What is being asked>
Leaving the pictures out, print the lines from the first line of the listing through the line containing "world.cycles.sampling_method = 'AUTOMATIC'", exactly as they read, and no others.

Source data>

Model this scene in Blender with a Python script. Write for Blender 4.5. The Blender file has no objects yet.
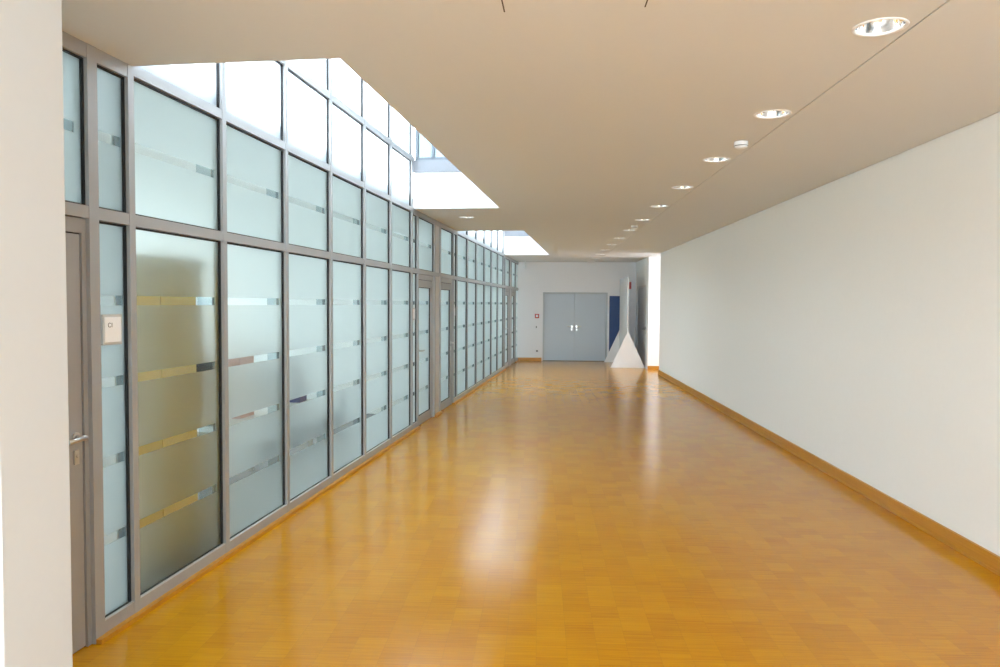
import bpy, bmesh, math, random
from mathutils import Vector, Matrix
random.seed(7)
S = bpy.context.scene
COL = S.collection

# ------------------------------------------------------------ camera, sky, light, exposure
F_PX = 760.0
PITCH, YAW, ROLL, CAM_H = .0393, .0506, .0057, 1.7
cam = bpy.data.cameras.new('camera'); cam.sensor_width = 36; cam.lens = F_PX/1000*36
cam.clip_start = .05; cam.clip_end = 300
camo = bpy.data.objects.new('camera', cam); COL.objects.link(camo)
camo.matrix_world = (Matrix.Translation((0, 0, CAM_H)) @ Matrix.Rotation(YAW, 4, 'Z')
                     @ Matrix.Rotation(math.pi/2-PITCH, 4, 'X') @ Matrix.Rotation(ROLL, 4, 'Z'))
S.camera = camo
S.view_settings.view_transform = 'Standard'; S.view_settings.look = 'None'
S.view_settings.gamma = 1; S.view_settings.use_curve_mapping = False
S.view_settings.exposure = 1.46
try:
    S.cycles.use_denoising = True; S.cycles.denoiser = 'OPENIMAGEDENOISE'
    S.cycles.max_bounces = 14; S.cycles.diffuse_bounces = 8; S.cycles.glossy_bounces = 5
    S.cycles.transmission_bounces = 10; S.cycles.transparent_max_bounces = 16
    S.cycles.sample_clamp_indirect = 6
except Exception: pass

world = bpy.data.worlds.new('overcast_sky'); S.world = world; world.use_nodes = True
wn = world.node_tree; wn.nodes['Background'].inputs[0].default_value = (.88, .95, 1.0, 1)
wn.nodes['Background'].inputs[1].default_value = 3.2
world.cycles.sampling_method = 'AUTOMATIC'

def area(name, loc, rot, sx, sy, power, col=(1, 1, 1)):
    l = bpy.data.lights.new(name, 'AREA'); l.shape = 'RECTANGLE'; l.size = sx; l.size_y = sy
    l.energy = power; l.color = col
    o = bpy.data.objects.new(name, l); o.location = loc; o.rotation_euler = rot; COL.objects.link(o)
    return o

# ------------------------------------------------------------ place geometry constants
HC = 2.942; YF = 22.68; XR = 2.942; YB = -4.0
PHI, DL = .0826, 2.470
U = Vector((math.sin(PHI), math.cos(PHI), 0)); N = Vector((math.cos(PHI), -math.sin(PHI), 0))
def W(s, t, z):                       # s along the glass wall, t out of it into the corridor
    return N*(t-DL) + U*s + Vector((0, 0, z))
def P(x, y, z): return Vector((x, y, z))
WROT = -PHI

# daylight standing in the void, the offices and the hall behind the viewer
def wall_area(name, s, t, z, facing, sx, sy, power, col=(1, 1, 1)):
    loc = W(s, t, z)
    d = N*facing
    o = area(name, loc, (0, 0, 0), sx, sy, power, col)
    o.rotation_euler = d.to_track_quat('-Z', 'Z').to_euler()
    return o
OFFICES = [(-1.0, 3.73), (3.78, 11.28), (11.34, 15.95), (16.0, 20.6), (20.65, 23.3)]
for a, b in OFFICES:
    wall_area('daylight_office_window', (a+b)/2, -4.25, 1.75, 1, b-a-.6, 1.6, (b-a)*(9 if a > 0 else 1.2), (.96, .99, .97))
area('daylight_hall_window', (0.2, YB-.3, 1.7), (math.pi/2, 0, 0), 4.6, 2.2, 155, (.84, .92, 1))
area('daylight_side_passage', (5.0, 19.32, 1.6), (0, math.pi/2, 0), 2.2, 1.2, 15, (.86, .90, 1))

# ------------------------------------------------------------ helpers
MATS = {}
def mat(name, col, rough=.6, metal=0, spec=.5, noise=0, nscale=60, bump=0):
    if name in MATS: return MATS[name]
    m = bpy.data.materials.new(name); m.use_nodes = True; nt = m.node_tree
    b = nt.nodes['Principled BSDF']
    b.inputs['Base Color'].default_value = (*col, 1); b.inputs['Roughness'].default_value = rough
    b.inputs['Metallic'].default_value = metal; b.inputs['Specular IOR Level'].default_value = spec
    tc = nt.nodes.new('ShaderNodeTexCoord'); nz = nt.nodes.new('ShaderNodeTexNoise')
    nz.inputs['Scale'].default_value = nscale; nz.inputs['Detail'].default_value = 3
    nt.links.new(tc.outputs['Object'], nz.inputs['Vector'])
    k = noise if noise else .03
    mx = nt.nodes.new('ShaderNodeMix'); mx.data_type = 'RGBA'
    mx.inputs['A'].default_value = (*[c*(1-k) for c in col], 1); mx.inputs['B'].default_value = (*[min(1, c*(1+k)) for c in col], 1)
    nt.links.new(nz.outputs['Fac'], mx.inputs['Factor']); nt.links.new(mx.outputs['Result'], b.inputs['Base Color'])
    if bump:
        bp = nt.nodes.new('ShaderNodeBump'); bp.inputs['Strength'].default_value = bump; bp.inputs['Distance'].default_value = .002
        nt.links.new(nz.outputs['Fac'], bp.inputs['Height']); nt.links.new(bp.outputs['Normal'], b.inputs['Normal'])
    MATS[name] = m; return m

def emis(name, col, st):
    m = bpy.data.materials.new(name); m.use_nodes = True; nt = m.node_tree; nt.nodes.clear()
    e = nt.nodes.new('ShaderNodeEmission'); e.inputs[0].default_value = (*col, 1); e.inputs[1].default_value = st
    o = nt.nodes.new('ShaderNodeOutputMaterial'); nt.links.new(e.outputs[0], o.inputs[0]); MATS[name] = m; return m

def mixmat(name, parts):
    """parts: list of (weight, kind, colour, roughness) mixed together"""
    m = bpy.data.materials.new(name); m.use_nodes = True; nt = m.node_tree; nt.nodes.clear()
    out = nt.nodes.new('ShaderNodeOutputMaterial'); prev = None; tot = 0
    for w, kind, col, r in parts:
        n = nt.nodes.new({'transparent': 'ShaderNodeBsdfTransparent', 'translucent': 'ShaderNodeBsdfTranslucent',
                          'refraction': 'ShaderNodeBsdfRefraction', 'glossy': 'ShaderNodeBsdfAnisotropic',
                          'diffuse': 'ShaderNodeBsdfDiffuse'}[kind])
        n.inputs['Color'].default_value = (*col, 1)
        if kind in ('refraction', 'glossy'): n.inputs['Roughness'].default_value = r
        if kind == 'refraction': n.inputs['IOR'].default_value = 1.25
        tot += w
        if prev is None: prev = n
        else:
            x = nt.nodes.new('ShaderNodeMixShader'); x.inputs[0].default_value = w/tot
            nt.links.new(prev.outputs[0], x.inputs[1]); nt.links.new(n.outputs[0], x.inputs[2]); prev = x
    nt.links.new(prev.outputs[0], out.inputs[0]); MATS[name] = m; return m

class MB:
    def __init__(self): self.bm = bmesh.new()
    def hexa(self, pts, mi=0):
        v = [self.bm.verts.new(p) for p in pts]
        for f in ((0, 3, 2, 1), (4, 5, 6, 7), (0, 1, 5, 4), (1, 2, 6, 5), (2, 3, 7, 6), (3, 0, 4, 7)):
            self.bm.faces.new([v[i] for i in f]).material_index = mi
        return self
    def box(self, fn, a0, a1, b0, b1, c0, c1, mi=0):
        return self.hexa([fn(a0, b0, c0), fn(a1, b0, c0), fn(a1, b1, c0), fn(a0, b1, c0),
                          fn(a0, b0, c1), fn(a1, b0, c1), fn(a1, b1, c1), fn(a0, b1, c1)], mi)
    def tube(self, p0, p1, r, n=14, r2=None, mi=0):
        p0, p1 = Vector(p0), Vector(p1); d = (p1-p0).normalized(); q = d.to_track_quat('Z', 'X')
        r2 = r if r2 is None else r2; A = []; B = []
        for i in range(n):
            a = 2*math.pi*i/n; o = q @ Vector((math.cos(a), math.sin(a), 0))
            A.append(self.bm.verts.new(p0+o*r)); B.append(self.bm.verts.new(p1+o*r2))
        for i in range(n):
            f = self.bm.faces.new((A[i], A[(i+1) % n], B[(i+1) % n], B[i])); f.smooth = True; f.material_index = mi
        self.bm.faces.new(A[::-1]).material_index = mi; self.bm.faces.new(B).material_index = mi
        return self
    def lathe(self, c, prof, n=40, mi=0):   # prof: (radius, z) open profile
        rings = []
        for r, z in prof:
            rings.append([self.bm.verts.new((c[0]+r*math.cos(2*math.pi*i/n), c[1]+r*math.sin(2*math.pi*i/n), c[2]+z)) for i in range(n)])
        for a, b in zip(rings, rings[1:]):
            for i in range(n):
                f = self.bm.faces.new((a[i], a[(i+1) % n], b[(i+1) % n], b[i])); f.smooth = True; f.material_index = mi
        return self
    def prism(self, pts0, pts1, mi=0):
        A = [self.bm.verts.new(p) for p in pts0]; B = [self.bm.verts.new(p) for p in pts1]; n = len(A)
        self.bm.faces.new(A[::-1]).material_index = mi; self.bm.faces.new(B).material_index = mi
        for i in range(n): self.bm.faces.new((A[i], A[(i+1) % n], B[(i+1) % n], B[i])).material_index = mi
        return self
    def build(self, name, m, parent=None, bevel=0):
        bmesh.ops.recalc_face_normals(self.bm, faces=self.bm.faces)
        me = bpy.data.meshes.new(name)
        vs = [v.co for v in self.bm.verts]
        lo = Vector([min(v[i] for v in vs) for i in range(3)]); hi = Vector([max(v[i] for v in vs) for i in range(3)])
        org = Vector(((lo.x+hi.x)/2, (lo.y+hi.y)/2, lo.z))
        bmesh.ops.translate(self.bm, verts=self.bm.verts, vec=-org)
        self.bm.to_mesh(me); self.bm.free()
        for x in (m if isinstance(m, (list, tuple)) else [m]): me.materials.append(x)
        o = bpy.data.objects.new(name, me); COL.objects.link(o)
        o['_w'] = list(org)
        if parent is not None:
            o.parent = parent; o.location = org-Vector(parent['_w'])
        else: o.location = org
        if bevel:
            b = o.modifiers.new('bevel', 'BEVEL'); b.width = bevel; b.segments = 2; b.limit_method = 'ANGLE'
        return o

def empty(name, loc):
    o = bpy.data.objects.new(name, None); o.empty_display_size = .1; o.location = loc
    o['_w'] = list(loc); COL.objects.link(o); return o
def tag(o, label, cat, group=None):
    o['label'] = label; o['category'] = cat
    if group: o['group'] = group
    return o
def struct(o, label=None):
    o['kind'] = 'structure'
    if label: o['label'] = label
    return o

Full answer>
Model this scene in Blender with a Python script. Write for Blender 4.5. The Blender file has no objects yet.
import bpy, bmesh, math, random
from mathutils import Vector, Matrix
random.seed(7)
S = bpy.context.scene
COL = S.collection

# ------------------------------------------------------------ camera, sky, light, exposure
F_PX = 760.0
PITCH, YAW, ROLL, CAM_H = .0393, .0506, .0057, 1.7
cam = bpy.data.cameras.new('camera'); cam.sensor_width = 36; cam.lens = F_PX/1000*36
cam.clip_start = .05; cam.clip_end = 300
camo = bpy.data.objects.new('camera', cam); COL.objects.link(camo)
camo.matrix_world = (Matrix.Translation((0, 0, CAM_H)) @ Matrix.Rotation(YAW, 4, 'Z')
                     @ Matrix.Rotation(math.pi/2-PITCH, 4, 'X') @ Matrix.Rotation(ROLL, 4, 'Z'))
S.camera = camo
S.view_settings.view_transform = 'Standard'; S.view_settings.look = 'None'
S.view_settings.gamma = 1; S.view_settings.use_curve_mapping = False
S.view_settings.exposure = 1.46
try:
    S.cycles.use_denoising = True; S.cycles.denoiser = 'OPENIMAGEDENOISE'
    S.cycles.max_bounces = 14; S.cycles.diffuse_bounces = 8; S.cycles.glossy_bounces = 5
    S.cycles.transmission_bounces = 10; S.cycles.transparent_max_bounces = 16
    S.cycles.sample_clamp_indirect = 6
except Exception: pass

world = bpy.data.worlds.new('overcast_sky'); S.world = world; world.use_nodes = True
wn = world.node_tree; wn.nodes['Background'].inputs[0].default_value = (.88, .95, 1.0, 1)
wn.nodes['Background'].inputs[1].default_value = 3.2
world.cycles.sampling_method = 'AUTOMATIC'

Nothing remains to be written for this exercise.